電子申告導入当初は、その受信通知(以前は、いまの”受信通知”でなく、”メール詳細”という謎めいたタイトル)をパソコンに受け取れていても、人間の手によって押された朱色の受領印をもらうような手ごたえを感じず、何度か税務署へ電話して本当に受信されているのか問い合わせた。
さらに、当時税務署の内部でも個々の電子申告にすぐ受信できているか確認のラインが未整備で、たいへんやきもきしたものだ。
手書き、手渡し、手応え主義の失墜
デジタル化とは、裏を返せば、手書き、手渡し、紙の記録及び対面による手ごたえへのレジスタンス。
以前、特殊な車関係の会社の経理状況を相談されたとき、それまで担当していた税理士さんが高齢の方で、法人の税務申告書その他の付随書類すべて手書きで作成されていた。
細かい水平線ごとに小さい文字と数字でびっしりの、機械や車がいっぱいの減価償却明細表を4、5ページにわたってみせられたときは、そのあまりにミクロ的手仕事に、東京国立博物館の書画展示を思い出した。
税金計算の明細書というより、計算式や四則演算が正しいかどうかなど検証される次元でなく、歴史的書物として価値があるのではないか。
しからば計算式や計算がところどころ違っていても、歴史的書物に、何の躊躇もなく若造同業者が赤ペンを入れられるだろうか。
ボールペンびっしりの手書きなので、訂正する場合、ほんのちょっと二重線の訂正で目立たない程度のものでもないかぎり、紙1枚全部、場合によっては行が変わったり、集計が変わったりして、そのあとのページ全部書き直しになりかねない。
ぱっとみ、達筆ゆえに内容も正しそうだが、達筆だからといって内容が正しいとは限らない。
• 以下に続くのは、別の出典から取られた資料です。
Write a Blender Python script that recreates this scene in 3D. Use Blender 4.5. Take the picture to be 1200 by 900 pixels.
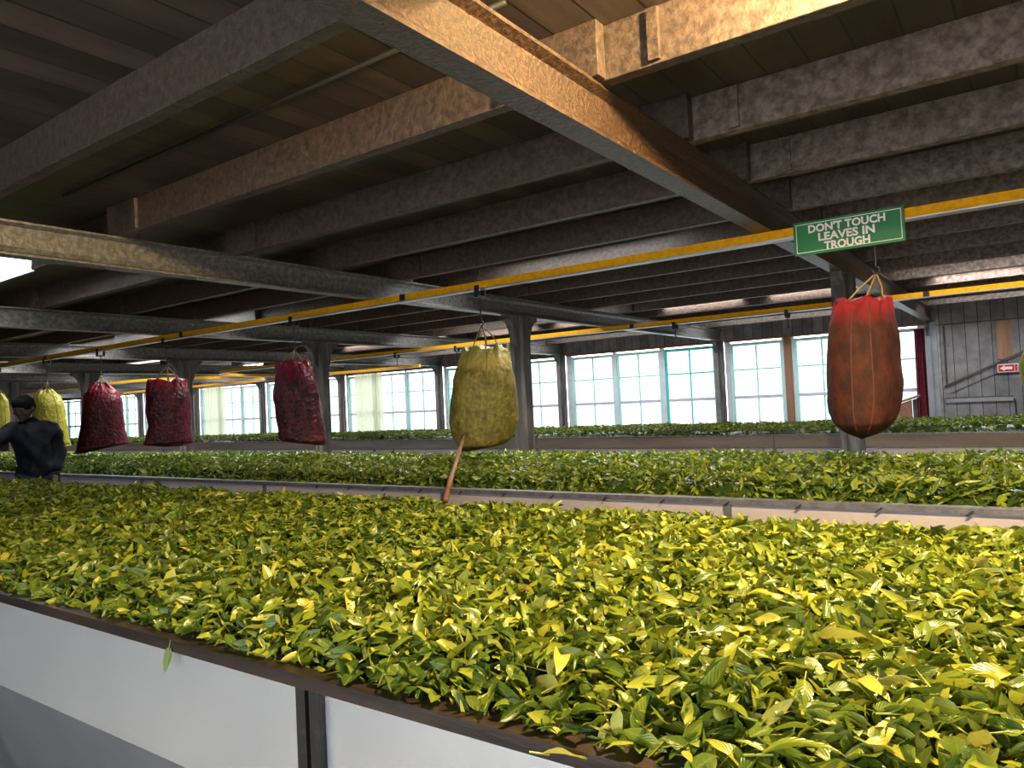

年配の先生の手計算に、その時々の法改正をいちいち睨みながらアップデイトがなされているか、憚りながら疑いを覚えざるを得ない。
逆に、字がきれいとは言えなかったり、なぐり書きのようであっても、思いのほか内容や計算が正確なこともあるのでなんとも、手書きは混乱を招く。
人それぞれ癖のある手書き文字を読み進めるのは、難儀である。
筆跡から伝わる情念に押さえつけられて、計算まちがってますよ、そもそも手書きは読みにくいのでやめてください、と言いがたい。
総じて手書きされる側にとって、
手書きとは、この時代とてもやっかいなやり方なのだ
これが市販の減価償却のパソコンソフトを利用してプリントしたものであれば、文字数字も見やすいし、計算および計算式自体はメーカー内で検証済みだから信頼でき、また確認して間違いがあればまたパソコンでちょちょっと直せてプリントし直せばいいので、指摘もしやすい。
作成者の、丁寧に時間かけて手書きしている感のプレッシャー、を感じなくて済む。
手渡しの不便さは、宅急便を待っているか、自分が宅急便の配達員だとしたら想像がつくだろう
いつ来るか分からない配達員。
逆に配達員からしたら、受け取り可能時間帯が指定されていても、在宅している保証のない届け先。
安価なもの、全く急いでいないもののなら気楽ではあるが、そのわりきり判断基準も人それぞれだから容易ではない。
手渡しということは基本、人間がふたり対面しなければならない。
だからこそお互いに同時かつ確実に受け渡しの手応えを感じるのだが。
宅急便がいつ来るかわからないので、トイレ行きたくてもいけない。
大事な電話が来ている間に来たら、電話中断できない。
せっかちな配達員さんだと、すぐ玄関行かないと、露骨にいやな顔をされるので、気を抜いて待ってられない、落ち着かない。
大きいマンションで、個別のドアまでセキュリティが手厚く、距離が遠い届け先。
時間帯を指定しているのに、その時間に平気で不在の届け先。
呼び鈴押して、返事があってからも、なかなか出てこない届け先。
やっとここまできたのに渡せず持ってかえって、再配達のため、他の配達員へ積み荷の詰替え作業だ。
配達員も楽でないことは想像にかたくない。
紙で出された記録を、保管する立場に立ってみてください。
紙保存は知らず知らずに書庫いっぱい、部屋いっぱい、段ボールいっぱい、倉庫いっぱいになる。
整理して保存するには、郊外の量販店みたいに、スペースに余裕が必要。そうでないと、足の踏み場もなくなる。
結局しまっておくためだけの多額の予算、維持費、設備投資が必要だ。
古いものはスキャンして電子データに移行すればいいではないか、という声が聞こえそうですが、初めから電子データで出してもらえば、手間はかかりません。
(電子データのセキュリティの問題は大きいですが。)
はたしてデジタル化の推進
コロナ禍を経て、対面、手応え信仰も色あせてひさしい。
なるほど、そうゆうことか。
税務署窓口で、受領印おさない理由も、しぶしぶ、ぎりぎり、ちょっぴりわかりましたが、せめて、こころの準備期間もらって、押さない宣言から2、3年後から押さないことにしてほしい。
*案の定、反対の声も大きくなり、当分の間、実質控えとなるリーフレットを希望する提出者に配布することで、とりあえずは、クッションを置くようだ。